Example: Convert $-79_{10}$ to 8-bit Two's Complement:
1. Absolute value: $|79|{10}$ converted to 8-bit binary is $010011112$ .
2. Invert all bits (one's complement): $10110000_2$ .
3. Add 1: $101100002 + 12 = 10110001_2$ .
- Result: $-79{10} = 101100012$

4. Converting Two's Complement to Decimal

For Positive Numbers (Leading bit is 0): If the most significant bit is 0, the number is positive. Convert the binary number to decimal normally, just as you would for an unsigned binary number.
- Example: $011011002 = 64+32+8+4 = 108{10}$ .
For Negative Numbers (Leading bit is 1): If the most significant bit is 1, the number is negative. Use one of two methods:
1. Method 1 (Invert and Add 1):
 a. Invert all the bits (take the one's complement).
 b. Add 1 to the inverted result.
 c. Convert the resulting positive binary number to decimal.
 d. Place a negative sign in front of the decimal value to get the final answer.
2. Method 2 (Weighted Sum with Negative MSB): Treat the MSB's place value as negative. For an $n$ -bit two's complement number $d{n-1}d{n-2}…d0$ , the decimal value is $(-d{n-1} \cdot 2^{n-1}) + (d{n-2} \cdot 2^{n-2}) + … + (d0 \cdot 2^0)$ .
Example: Convert $10001011_2$ (8-bit Two's Complement) to Decimal (using Method 1):
1. Invert bits: $01110100_2$
2. Add 1: $011101002 + 12 = 01110101_2$
3. Convert to decimal: $011101012 = (0 \cdot 128) + (1 \cdot 64) + (1 \cdot 32) + (1 \cdot 16) + (0 \cdot 8) + (1 \cdot 4) + (0 \cdot 2) + (1 \cdot 1) = 64+32+16+4+1 = 117{10}$ .
4. Place a negative sign: $-117_{10}$ .
- Result: $100010112 = -117{10}$

Floating-Point Representation (IEEE 754 Standard)

Floating-point representation is a method to encode real numbers (numbers with fractional parts) within a fixed number of bits, allowing for a wide dynamic range at the cost of precision. The IEEE 754 standard is the most common standard for floating-point arithmetic.

1. General Structure

Floating-point numbers (real numbers) are typically stored using three main parts:

Sign Bit (S): A single bit that determines whether the number is positive (0) or negative (1).
Exponent (E): Represents the magnitude of the number. To handle both positive and negative exponents conveniently without needing a separate sign bit for the exponent, a bias is added to the actual exponent. The stored exponent is therefore the true exponent plus a fixed bias. For single-precision (32-bit) floats, the bias is 127; for double-precision (64-bit), it's 1023.
Mantissa / Significand (M): Represents the precision bits of the number. In the IEEE 754 standard, the significand is always normalized, meaning it is represented in the form $1.f$ where $f$ is the fractional part stored. The leading '1' before the decimal point is implicit (not stored) to save a bit, except for denormalized numbers.
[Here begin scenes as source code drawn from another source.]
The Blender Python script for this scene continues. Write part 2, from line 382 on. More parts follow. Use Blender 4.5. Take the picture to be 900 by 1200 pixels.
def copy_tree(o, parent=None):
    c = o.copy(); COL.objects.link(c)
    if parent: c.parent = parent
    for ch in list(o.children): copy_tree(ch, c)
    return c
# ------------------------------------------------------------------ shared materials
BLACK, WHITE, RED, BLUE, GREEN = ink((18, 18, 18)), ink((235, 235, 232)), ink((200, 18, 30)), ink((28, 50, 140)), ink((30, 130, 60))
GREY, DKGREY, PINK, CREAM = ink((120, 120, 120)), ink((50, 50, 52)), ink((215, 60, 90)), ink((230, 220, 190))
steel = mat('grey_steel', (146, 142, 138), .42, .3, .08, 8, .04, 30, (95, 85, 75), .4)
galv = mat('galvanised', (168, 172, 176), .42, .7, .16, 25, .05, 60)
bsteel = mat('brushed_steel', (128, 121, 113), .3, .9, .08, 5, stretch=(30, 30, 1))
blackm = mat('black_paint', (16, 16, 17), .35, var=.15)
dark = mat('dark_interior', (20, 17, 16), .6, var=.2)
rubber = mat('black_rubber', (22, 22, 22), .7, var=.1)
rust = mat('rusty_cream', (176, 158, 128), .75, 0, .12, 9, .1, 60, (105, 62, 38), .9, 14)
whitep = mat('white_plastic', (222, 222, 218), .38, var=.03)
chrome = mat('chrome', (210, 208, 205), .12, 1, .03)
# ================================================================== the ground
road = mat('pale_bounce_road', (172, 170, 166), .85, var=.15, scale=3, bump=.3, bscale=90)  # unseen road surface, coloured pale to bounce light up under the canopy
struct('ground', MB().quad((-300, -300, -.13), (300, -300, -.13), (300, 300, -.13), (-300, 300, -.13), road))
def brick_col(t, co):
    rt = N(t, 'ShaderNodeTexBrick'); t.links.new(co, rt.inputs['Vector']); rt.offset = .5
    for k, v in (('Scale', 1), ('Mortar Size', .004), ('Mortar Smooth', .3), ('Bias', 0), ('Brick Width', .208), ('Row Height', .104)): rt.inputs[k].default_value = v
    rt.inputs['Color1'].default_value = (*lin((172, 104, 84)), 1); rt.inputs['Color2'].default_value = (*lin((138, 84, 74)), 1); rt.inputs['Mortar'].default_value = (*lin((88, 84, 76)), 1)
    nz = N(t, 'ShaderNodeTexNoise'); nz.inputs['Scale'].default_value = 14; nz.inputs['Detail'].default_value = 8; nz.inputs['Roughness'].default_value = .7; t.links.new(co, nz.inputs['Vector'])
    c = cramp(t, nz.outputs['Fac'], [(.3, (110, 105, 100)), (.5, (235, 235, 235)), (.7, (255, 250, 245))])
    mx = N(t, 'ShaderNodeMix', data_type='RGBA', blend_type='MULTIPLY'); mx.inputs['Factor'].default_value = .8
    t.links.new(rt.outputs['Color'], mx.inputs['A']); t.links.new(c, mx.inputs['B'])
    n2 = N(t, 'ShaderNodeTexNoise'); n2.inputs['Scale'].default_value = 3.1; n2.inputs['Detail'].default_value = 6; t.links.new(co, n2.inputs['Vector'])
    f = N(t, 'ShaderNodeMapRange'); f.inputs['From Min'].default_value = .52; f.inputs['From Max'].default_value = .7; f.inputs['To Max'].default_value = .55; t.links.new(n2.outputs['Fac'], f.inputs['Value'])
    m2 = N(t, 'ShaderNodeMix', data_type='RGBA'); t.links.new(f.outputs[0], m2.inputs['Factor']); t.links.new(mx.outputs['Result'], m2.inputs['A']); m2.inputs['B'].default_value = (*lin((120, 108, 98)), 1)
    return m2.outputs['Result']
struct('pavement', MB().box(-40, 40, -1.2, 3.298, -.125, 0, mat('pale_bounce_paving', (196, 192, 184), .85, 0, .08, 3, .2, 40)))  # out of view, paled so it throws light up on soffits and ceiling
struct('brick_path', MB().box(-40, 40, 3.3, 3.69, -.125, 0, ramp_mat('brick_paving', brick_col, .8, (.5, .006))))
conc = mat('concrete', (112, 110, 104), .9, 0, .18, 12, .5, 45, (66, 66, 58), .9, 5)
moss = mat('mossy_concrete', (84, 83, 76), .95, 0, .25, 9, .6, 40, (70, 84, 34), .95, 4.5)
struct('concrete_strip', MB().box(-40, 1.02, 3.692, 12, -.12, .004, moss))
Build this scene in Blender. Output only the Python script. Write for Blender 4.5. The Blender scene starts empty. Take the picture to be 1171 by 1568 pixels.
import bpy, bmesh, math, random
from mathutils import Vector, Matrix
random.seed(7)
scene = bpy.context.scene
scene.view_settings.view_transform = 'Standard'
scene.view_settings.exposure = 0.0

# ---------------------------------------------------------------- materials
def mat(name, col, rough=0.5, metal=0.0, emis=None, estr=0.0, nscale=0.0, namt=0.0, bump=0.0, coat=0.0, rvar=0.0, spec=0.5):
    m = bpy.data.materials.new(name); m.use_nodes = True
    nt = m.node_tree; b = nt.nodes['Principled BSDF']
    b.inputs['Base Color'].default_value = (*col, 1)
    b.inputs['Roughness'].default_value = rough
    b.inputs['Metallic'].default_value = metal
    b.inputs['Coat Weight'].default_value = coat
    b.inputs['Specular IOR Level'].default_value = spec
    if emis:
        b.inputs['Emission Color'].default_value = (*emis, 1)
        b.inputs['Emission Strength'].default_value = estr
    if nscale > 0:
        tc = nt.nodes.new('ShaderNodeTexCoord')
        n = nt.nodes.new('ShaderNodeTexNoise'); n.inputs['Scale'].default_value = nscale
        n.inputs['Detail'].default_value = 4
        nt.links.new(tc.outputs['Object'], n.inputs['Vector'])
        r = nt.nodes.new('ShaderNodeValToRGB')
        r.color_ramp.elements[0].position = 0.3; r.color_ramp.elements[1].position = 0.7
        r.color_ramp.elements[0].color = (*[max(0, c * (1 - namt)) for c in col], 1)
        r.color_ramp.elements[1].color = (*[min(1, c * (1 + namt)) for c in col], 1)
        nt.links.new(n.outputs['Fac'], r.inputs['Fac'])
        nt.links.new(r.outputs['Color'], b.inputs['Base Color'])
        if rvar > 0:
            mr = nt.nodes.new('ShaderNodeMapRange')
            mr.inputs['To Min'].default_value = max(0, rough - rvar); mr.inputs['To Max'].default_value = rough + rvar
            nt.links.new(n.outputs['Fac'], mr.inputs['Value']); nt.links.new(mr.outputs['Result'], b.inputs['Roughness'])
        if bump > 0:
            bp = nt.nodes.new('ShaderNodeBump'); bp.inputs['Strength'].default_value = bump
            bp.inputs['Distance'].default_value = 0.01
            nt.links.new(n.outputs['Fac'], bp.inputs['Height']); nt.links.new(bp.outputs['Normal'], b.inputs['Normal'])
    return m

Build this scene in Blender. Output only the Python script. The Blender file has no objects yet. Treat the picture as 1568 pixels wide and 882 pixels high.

2. Format Details (IEEE 754)

Single-Precision (32-bit floating-point number):
- 1 bit for the Sign (S)
- 8 bits for the Exponent (E), with a bias of $2^{8-1}-1 = 127$
- 23 bits for the Mantissa/Significand (M), providing a precision equivalent to about 7 decimal digits.
- The value is calculated as: $(-1)^S \times 2^{(\text{Exponent} - \text{Bias})} \times (1 + \text{Mantissa})$
Double-Precision (64-bit floating-point number):
- 1 bit for the Sign (S)
- 11 bits for the Exponent (E), with a bias of $2^{11-1}-1 = 1023$
- 52 bits for the Mantissa/Significand (M), providing a precision equivalent to about 15-17 decimal digits.
- The value is calculated as: $(-1)^S \times 2^{(\text{Exponent} - \text{Bias})} \times (1 + \text{Mantissa})$

3. Special Cases

The IEEE 754 standard defines specific combinations of the exponent and mantissa to represent special values:

Zero (0): Represented by an exponent of all zeros and a mantissa of all zeros. Both +0 and -0 exist.
Infinity ($\infty$): Represented by an exponent of all ones and a mantissa of all zeros. Used for results that overflow the representable range (e.g., division by zero).
Denormalized Numbers: Represented by an exponent of all zeros and a non-zero mantissa. They allow for representing numbers even closer to zero than normalized numbers, filling the underflow gap. The implicit leading '1' is dropped, and the exponent is fixed at the minimum valid exponent ( $1 - \text{Bias}$ ).
Not a Number (NaN): Represented by an exponent of all ones and a non-zero mantissa. Used to represent results of invalid or unrepresentable operations (e.g., $0/0$ , $\sqrt{-1}$ ).

This detailed structure allows for efficient and standardized representation and arithmetic of a wide range of real numbers in computing systems.